La primera interna fue María del Carmen García, procedente de Aguadulce, y, de inmediato, empezaron a llegar nuevas alumnas que disponían  de uno de los colegios más modernos del país, con habitaciones espaciosas y ventiladas mirando al sur. Desde los primeros cursos, la Compañía de María gozó de un gran prestigio en toda la provincia con más de un centenar de alumnas matriculadas. Ese mismo año de la apertura del colegio, falleció en Madrid José María Orberá, su principal impulsor y benefactor. Y tal como pidió en su testamento, fue enterrado bajo una lápida en la capilla del convento, después de tres días completo de honras fúnebres, en los que toda la ciudad lloró su muerte.

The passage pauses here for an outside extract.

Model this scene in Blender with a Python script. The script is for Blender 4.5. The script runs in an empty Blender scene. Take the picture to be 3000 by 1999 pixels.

Esas iniciales religiosas navarras tuvieron que afrontar al poco tiempo su primera prueba de fuego: las inundaciones de 1891, que destruyeron parte del convento y que las pusieron en el brete de tener que cerrarlo    y regresar a su tierra. Los socorros de una suscripción nacional  para los damnificados, consiguieron que permanecieran en Almería. Durante la Guerra fueron expulsadas del edificio, que se convirtió en Parque de Artillería y Depósito de municiones.




Consiguieron, sin embargo, las abnegadas monjitas, mantener tenso el hilo de esa madeja centenaria cuya primera puntada la dio un obispo bueno, en el sentido más machadiano de la palabra.